И напрасно близкие, хриплые голоса — абсолютно неизвестно чьи — будут звать и кричать из-за утла: «Юра, Юра, про нас напиши!..»
— Остановитесь! — сказали мы. — Больше не надо. Плохо нам без него бы пришлось. И как все-таки здорово, что есть на свете писатель Юрий Коваль.
О, недопёсок Наполеон Третий! Круглые уши, платиновый мех! Если б я, будучи подростком, узнала историю о Вашем дерзком побеге со зверофермы, как здорово поддержал бы меня Ваш нос, точно обращенный на север.
Но именно в моем детстве не было ни Наполеона, ни Юрия Коваля. И в переходном возрасте не было. Только, считай, в зрелые годы они и появились.
Нас познакомил Яков Аким, который учил меня детской литературе. Однажды он привел к нам на семинар Коваля — и Коваль, конечно, меня поразил. Особенно поразил меня этот уголок тельняшки, светивший через вырез воротника. Он звал в какие-то такие дали, что уже было неважно, целая там у него тельняшка или треугольный кусок, пришитый к майке, который оторвал от себя ударник Витя Котелок из книги «Самая легкая лодка в мире».
Все сразу испугались читать свои произведения при Ковале.

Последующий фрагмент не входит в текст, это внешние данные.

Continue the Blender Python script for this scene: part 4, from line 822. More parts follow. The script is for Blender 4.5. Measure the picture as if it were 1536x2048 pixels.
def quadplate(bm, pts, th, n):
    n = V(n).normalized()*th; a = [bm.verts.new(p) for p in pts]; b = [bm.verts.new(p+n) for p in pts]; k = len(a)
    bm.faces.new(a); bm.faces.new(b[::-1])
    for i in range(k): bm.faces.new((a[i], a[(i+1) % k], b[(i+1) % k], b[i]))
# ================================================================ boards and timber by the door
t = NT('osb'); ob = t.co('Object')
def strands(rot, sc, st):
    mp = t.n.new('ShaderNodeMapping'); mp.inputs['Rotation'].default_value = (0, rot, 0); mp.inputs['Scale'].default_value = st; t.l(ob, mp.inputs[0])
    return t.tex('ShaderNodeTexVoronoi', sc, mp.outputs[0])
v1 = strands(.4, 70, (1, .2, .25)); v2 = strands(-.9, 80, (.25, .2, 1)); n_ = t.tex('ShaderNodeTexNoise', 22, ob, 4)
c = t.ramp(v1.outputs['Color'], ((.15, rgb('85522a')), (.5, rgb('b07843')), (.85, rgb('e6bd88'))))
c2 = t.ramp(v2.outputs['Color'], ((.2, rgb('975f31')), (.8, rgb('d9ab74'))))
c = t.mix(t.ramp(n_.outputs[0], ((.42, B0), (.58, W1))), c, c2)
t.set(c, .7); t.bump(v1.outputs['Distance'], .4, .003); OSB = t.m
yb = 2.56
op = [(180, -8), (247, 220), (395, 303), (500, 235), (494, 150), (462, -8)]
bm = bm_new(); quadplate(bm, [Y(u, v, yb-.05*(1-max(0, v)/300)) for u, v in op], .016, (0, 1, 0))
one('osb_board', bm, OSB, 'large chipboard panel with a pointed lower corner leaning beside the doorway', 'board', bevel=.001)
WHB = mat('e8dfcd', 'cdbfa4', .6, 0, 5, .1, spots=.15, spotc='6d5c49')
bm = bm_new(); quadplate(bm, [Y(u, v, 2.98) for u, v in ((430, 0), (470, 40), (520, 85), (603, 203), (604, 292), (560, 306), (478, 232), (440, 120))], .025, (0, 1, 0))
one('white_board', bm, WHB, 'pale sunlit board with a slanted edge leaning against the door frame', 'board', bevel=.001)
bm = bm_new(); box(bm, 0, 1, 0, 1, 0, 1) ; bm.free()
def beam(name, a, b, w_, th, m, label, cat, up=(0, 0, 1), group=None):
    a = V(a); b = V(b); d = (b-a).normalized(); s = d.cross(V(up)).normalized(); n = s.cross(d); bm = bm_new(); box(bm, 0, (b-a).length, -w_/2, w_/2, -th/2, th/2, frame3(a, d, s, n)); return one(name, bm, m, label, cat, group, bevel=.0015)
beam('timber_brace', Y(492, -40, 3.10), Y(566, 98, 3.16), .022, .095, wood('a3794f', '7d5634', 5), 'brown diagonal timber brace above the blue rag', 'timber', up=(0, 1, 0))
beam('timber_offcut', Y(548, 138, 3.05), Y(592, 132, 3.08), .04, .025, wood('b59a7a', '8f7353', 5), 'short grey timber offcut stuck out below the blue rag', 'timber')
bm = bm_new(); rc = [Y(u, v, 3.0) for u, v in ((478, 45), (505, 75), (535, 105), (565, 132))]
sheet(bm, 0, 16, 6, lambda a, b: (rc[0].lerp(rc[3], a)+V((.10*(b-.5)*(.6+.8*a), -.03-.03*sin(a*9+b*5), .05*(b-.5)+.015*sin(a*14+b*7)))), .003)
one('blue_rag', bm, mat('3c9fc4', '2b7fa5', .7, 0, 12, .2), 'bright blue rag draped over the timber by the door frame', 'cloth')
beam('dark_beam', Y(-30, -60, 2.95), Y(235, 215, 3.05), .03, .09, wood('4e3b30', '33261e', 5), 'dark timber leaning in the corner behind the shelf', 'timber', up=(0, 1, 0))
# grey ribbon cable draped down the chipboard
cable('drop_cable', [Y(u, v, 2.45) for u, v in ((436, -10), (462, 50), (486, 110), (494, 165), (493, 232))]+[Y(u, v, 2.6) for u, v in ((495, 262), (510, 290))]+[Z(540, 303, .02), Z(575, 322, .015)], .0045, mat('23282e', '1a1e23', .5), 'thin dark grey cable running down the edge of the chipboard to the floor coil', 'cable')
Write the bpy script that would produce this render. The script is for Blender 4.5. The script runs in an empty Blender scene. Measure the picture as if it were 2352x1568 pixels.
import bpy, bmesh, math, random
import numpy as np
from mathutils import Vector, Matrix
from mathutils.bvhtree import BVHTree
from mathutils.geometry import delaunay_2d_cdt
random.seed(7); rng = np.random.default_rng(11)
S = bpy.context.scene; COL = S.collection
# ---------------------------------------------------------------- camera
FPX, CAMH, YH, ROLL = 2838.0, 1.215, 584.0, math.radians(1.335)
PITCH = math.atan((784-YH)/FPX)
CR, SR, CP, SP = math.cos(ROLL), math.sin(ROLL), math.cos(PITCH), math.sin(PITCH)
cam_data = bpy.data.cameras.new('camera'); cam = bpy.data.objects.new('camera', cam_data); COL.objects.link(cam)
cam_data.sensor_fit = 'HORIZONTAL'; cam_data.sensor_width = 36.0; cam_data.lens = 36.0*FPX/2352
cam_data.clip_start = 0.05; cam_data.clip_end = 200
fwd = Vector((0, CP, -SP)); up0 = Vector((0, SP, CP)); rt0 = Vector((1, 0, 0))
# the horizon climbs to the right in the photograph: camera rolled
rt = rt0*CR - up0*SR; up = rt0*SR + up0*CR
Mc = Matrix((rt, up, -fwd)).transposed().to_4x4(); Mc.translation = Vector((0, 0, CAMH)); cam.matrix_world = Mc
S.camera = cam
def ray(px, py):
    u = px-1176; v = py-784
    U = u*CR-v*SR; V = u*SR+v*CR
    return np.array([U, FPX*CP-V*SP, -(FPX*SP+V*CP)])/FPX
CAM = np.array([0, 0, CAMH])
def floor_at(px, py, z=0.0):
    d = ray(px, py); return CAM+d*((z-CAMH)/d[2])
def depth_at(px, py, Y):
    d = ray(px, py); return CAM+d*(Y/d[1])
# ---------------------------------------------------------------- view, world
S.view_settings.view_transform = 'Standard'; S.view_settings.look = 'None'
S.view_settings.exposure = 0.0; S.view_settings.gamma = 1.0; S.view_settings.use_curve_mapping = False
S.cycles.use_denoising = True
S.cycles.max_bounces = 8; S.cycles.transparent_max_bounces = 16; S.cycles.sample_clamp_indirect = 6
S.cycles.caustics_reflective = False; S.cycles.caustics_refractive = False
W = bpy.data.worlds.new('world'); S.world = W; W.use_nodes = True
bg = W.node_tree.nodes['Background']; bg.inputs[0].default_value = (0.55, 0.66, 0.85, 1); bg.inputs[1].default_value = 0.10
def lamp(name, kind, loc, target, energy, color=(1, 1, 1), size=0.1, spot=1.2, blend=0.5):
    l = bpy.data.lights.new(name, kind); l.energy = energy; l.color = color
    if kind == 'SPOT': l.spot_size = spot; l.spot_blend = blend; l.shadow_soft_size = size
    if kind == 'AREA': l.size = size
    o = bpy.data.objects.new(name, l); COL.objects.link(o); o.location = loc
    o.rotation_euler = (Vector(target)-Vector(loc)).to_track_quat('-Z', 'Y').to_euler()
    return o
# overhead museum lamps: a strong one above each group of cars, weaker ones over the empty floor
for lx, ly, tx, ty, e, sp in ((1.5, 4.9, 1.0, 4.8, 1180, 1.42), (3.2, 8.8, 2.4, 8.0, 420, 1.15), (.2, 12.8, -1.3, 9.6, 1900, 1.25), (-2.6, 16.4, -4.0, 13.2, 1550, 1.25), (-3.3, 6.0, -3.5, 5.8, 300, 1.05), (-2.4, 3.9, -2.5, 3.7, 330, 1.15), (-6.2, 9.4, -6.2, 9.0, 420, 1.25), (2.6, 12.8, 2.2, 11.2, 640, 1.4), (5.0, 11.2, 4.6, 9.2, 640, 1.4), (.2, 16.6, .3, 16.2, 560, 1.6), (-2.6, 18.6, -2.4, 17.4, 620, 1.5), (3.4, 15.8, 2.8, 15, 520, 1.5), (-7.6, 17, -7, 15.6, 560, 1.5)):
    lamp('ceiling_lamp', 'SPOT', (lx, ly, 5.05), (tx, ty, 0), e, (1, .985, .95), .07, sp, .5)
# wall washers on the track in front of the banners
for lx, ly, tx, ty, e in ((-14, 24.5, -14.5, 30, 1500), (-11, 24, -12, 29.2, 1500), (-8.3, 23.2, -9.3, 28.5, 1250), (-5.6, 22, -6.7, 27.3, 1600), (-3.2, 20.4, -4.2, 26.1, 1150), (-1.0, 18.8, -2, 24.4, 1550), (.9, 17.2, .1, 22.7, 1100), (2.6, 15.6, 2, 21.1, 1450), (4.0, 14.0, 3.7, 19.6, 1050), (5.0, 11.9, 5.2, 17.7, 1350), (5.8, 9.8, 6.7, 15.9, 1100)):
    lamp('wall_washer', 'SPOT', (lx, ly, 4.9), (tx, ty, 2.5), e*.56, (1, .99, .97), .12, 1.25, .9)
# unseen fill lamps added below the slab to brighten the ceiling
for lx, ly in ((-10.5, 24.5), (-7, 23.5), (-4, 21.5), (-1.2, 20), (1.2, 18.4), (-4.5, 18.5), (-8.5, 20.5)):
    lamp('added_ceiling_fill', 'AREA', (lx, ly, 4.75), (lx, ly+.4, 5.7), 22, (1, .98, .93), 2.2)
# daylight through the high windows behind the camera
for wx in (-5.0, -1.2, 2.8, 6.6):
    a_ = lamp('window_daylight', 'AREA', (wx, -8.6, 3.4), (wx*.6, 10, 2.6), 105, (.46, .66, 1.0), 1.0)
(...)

Только один кто-то не побоялся и стал читать стих, Мол:
Чтобы нарисовать снег — куплю я мел,
чтобы нарисовать ночь — куплю я уголь…
Коваль очень внимательно слушал Слушал-слушал да и говорит:
А чтоб над мостом рисовать Ильича,
Куплю я красный кусок кирпича.
Я все помню, связанное с ним, с самой первой встречи, так бывает.
Много лет я носилась с идеей сделать о нем шикарную радиопередачу.
И вот, когда в конце концов я пришла к нему с диктофоном, обнаружилась ужасная вещь — у меня уже не было никаких вопросов, так хорошо было просто сидеть у него в мастерской, пить чай из белой кружки с синими цветами и помалкивать, что я спросила:
— Может быть, у вас ко мне есть какой-нибудь вопрос?
— Есть, — ответил он. — Юрий Коваль спрашивает у Марины Москвиной: «Какой должна быть проза?»
— Жизнеутверждающей, — говорю я.
— Все-таки жизнеутверждающей?..
— Да, — говорю я.
— Тогда кто, Сароян или Искандер?
— Сароян! — говорю я.
— «Весли Джексон»?
— «Весли Джексон»!
— А я все-таки склоняюсь к Искандеру.
Тогда я говорю:
— Марина Москвина спрашивает у Юрия Коваля: «Какой должна быть проза?»
— Проза должна быть вот какой, — ответил он. — Она должна быть такой, что ты готов поцеловать каждую написанную строчку.
Наша передача вышла в эфир. Это был счастливый миг в моей жизни. Но не успели отзвучать финальные аккорды «Лунной сонаты», которую любил насвистывать сэр Суер-Выер (правда, юнга Ю ему сказал: «Я бы на вашем месте, сэр, насвистывал „Патетическую“»), как звонит Юрий Коваль и говорит:
— Маринка! Слушай! А почему бы тебе не сделать точно такую же передачу про моих друзей — скульпторов Лемпорта и Силиса? А то им очень понравилось. Особенно Силису, потому что Лемпорт был в полуотрубе.